Obsession with perfection: how the selfie era consumed gen-z


Caroline Corcoran

Teenagers have become obsessed with taking and sending pictures of themselves as social media becomes more popular.

Caroline Corcoran, Multi Media Manager

As technology and social media platforms have rapidly taken over popular culture, selfies have quickly become a staple in everyday life. The increase in selfie usage through social media parallels the increase in screen time and narcissism associated with Gen-Z, a generation grown up in this era of selfies. 

This popularization of capturing and posting self portraits began in the late 20th century and had a boom in 2012, when TIME magazine labeled it a top 10 buzzword of the year. As mobile technology grows in accessibility, smartphones are reaching younger consumers,  allowing newer generations to take part in the selfie trend and social media culture.

Structured around sending pictures back and forth throughout the day, Snapchat is an app used by many students today. The app’s specialty has made many younger generations very comfortable with constantly looking at their own selfies and sharing them with the rest of the world.

As this endless cycle of Snapping continues with people trying to look their best in each snap, it can cause both insecurities and obsession with perfection. 

Grace Tomlinson, a senior at Pleasant Valley, has been a member of Snapchat for over six years. Tomlinson stated, “In our generation, selfies have become normal and people take pictures and stare at themselves on screens constantly.”

The external validation and responses received after snapping someone can make people feel better about themselves and their appearance. However, these selfies can also have negative effects.

It is easy to forget that people post their best moments on social media and the story behind the post is often untold. “Constantly seeing everyone’s perfect picture that took them who knows how long to take but you don’t really look at the aspect you look at how ‘perfect’ they are,” said Tomlinson. As people lose sight of the simplicity of a picture and real people who are on the other side of the phone screen, empathy and real connections diminish.

Ryan Doyle, a highschooler and a frequent user of Snapchat, Instagram and TikTok, has noticed the effects social media has had on Gen-Z individuals who have grown up with technology. “People definitely compare themselves with other people they see online through pictures,” said Doyle. He believes comparisons can become unhealthy and lead to jealousy and insecurities that leave people searching for further validation.

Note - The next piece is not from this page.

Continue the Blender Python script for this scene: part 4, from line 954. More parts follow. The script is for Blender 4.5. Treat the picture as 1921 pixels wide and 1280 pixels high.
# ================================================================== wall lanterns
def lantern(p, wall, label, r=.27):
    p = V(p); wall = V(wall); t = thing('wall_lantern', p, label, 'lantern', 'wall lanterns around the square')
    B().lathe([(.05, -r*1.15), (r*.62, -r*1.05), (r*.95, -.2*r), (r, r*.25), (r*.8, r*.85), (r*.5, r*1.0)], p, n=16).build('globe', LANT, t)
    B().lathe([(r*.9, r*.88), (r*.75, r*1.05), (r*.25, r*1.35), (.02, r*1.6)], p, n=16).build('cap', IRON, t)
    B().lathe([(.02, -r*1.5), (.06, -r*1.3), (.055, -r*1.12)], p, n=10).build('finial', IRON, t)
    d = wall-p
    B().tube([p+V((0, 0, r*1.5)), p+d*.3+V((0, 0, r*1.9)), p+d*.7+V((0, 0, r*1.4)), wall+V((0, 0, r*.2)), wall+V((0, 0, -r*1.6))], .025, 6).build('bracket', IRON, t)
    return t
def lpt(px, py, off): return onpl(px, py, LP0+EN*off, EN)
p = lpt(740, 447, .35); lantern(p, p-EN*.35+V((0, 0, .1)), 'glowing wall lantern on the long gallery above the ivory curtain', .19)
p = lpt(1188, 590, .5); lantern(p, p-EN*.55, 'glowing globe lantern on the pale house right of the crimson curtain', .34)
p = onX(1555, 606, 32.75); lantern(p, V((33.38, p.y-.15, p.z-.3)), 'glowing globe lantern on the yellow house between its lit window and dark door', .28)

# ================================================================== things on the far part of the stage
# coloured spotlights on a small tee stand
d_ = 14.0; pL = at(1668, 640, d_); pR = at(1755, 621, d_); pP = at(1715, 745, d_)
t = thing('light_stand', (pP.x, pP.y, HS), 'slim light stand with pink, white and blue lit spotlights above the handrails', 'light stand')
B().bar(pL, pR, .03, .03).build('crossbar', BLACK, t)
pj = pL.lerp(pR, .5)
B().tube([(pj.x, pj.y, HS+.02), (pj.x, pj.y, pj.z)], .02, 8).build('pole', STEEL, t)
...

As this sense of insecurity grows from comparison and empathy fades from the lack of communication, younger generations become more consumed with themselves and how they are perceived by the rest of the world. People seek external reassurance and when they do receive praise for their appearance, confidence increases.

While self confidence is important, this practice of selfies seems to stem more from likes and external validation. As people receive praise through likes, comments or fast replies to their pictures, they seem to become more obsessed with themselves.

PV senior Malayna Albertson,  an avid social media user, got her first phone and Snapchat at the age of 12. Albertson deleted Snapchat a few months ago and believes it has helped her be less overwhelmed and more focused on her health. “I spent a lot of time on Snapchat, and after deleting it, I feel more content with myself and others,” she shared. 

For Albertson, getting that notification seemed like a duty to Snap someone back and stay connected, but without this constant pressure to Snapchat back promptly, she is able to focus on other things and other people.

Seeing other people’s selfies is what encourages many others to share their lives. However, the selfie-era has changed the way Generation-Z views themselves in relation to others and has boosted egos and deflated genuine connections.